Web components with Lit

Web components driven by signals are a great way to use Datastar. There are two data-star attributes that are helpful: data-bind and data-attr.

data-bind

The data-bind attribute will bind a datastar signal to a property on the custom element. This means that if you defined a property with the @property decorator, then any signal updates will trigger an element update as well. However, there are a couple of gotchas when using this approach:

Potential race condition

If datastar is loaded and walks the DOM before the custom element is defined, then datastar will bind to the empty element in the DOM. When the custom element is defined and replaces the element in the DOM, then the datastar binding will not be refreshed and so signal updates will not trigger a component update. To avoid this, make sure that your custom element JS bundle is loaded and run before datastar is loaded.

Binding complex objects

If the signal you wish to bind is an array - and has been defined before the binding - then datastar will assume you want to bind the items in the array to the child elements of your web component. The result will be that your property will only contain the first element in the array, rather than the array itself. The work around is to not define your signal until the binding has happened. Normally this will involve not including your signal in any data-signals attributes, and then patching in the array once your data-bind has been run.

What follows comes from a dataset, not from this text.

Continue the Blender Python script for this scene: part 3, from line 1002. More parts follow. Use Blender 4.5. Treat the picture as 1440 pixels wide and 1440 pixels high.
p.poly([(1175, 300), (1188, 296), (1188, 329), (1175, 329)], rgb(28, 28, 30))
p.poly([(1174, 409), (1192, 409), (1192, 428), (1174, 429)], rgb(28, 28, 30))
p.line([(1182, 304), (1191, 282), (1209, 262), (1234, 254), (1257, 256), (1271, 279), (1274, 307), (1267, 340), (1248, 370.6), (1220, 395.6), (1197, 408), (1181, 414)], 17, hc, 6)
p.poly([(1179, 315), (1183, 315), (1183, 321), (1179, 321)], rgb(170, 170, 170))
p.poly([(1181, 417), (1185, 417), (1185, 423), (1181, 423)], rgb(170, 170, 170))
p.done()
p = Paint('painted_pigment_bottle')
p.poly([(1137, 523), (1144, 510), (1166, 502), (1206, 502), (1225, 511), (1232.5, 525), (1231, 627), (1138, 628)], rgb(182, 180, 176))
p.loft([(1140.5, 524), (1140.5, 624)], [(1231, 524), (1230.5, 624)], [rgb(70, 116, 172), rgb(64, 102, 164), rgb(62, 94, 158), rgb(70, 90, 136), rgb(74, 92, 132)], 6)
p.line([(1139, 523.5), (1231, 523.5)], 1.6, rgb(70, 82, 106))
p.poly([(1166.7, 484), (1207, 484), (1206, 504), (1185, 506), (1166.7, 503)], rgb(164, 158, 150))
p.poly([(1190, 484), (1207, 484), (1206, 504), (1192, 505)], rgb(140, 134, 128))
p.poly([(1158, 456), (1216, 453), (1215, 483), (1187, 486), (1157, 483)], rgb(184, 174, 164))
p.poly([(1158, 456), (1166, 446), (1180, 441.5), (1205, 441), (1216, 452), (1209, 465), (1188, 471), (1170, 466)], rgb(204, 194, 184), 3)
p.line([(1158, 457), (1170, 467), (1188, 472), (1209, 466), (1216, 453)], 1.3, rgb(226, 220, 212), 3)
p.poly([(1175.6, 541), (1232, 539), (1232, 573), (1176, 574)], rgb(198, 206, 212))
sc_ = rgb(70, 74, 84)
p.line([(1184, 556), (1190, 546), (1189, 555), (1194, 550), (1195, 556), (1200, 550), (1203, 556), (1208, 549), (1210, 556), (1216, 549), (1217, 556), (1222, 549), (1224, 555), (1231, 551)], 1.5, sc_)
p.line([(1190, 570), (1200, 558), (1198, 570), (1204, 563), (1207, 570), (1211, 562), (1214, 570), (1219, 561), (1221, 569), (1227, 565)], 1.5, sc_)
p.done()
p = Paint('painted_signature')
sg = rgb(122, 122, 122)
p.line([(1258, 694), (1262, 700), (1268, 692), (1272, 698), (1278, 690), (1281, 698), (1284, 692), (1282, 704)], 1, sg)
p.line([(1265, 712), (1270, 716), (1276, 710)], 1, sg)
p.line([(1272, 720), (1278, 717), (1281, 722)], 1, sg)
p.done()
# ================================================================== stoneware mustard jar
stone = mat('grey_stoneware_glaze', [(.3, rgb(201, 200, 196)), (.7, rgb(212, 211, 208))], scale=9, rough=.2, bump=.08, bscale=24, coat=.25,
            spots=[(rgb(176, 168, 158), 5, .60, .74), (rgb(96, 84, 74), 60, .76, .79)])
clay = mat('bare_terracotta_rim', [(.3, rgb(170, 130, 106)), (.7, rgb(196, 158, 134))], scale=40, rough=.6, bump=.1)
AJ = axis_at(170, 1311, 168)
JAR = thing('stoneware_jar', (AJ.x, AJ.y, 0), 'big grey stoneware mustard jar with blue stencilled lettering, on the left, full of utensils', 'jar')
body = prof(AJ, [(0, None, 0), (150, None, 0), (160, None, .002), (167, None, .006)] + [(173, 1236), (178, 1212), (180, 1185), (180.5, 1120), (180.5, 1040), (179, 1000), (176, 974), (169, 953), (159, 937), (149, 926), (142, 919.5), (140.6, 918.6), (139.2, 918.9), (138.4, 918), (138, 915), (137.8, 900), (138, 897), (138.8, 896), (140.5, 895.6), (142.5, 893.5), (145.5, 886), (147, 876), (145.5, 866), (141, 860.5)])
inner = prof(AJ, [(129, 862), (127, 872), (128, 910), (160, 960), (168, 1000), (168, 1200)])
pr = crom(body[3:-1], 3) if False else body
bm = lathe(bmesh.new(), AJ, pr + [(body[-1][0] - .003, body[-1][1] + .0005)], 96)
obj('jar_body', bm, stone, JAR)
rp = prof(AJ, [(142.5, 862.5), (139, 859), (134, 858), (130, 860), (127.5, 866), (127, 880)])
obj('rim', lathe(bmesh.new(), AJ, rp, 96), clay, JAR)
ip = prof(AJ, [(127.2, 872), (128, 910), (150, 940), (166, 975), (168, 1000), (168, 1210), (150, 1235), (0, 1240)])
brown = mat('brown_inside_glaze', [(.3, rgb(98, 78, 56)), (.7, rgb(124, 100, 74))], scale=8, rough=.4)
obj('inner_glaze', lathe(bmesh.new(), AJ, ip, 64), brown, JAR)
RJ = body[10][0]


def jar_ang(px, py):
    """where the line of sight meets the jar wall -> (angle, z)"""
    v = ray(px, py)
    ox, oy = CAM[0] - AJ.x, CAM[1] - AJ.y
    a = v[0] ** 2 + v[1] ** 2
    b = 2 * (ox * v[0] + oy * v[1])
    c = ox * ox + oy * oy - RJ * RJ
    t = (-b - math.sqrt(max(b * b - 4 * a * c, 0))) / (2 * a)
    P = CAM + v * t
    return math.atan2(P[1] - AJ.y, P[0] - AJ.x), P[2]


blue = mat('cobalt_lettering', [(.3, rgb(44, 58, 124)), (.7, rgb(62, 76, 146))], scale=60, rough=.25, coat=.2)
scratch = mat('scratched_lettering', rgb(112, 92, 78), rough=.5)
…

Also, due to signal nesting/namespacing, you cannot bind an object to a property. E.g. if you try and do $foo = {'some': 'object', 'bar': 'baz'} then datastar will treat this as a nested set of signals and data-bind:foo or data-bind="$foo" will fail with an error in the console.

TL;DR - the new data-bind behaviour is great for simple signals but can trip you up if you decide to get too fancy.

data-attr

The safe fallback is to use data-attr. With this, you can bind an attribute to a signal value and trigger updates when the signal changes. You won’t get tripped up by the array behaviour, but you will still bump into the nested object issue.

It should also avoid the race condition, as datastar will be setting the attribute values, which will not be effected when the custom element is initialised.

Ignition

One other option is to use Ignition, which lets you use this.dsRoot to access datastar signals and trigger updates when a signal changes. This will avoid the race condition and the array issue but could still trip you up if you want to access nested objects.